While Myanmar appears to be pressing ahead with dam construction for hydropower plants in the face of environmental concerns, Laos is being more cautious. Or at least giving the appearance of being so. Viraphonh Viravong, the country’s deputy minister for energy and mines, tells the state-run Vientiane Times that Laos will not start building its controversial Xayaburi dam on the Mekong river until it has resolved all concerns about potential impacts.
The measure of Viraphonh’s words, and the environmental impact review being conducted by two sets of international consultants, Poyry from Finland and Companie Nationale du Rhone from France, will be being watched closely by China’s giant state-owned dam builder Sinohydro which is involved in at least eight of 25 dam-building projects in Laos for which Chinese firms are contractors, though Xayaburi is not one of them. Other Chinese companies with a similar interest include China International Water and Electric, China Southern Power Grid, Datang and Gezhouba.
Viraphonh said there are two issues with what at 1,260 MW would be Laos’s largest hydropower plant. They are fish migration and sediment flow, both, according to environmentalists, critical to sustaining the Mekong’s ecosystem. Four dams exist in the narrow gorges of the Upper Mekong in China but until now there have been none on the slower moving lower reaches of the river. China’s damning has made downstream hydropower plants more economically feasible by smoothing out the seasonal flows of the Mekong.

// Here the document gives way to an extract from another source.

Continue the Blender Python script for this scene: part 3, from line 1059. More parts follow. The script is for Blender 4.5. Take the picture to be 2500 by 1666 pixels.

A report for the intergovernmental Mekong River Commission published in October 2010 said that given the far reaching potential effects on the ecosystem, any construction should be delayed for 10 years to give time to plan for more sustainable hydropower development. However, a multi-billion dollar contract to build Xayaburi was signed in April with Ch. Karnchang, one of Thailand’s leading construction companies. Preliminary work has started regardless of deputy ministerial statements.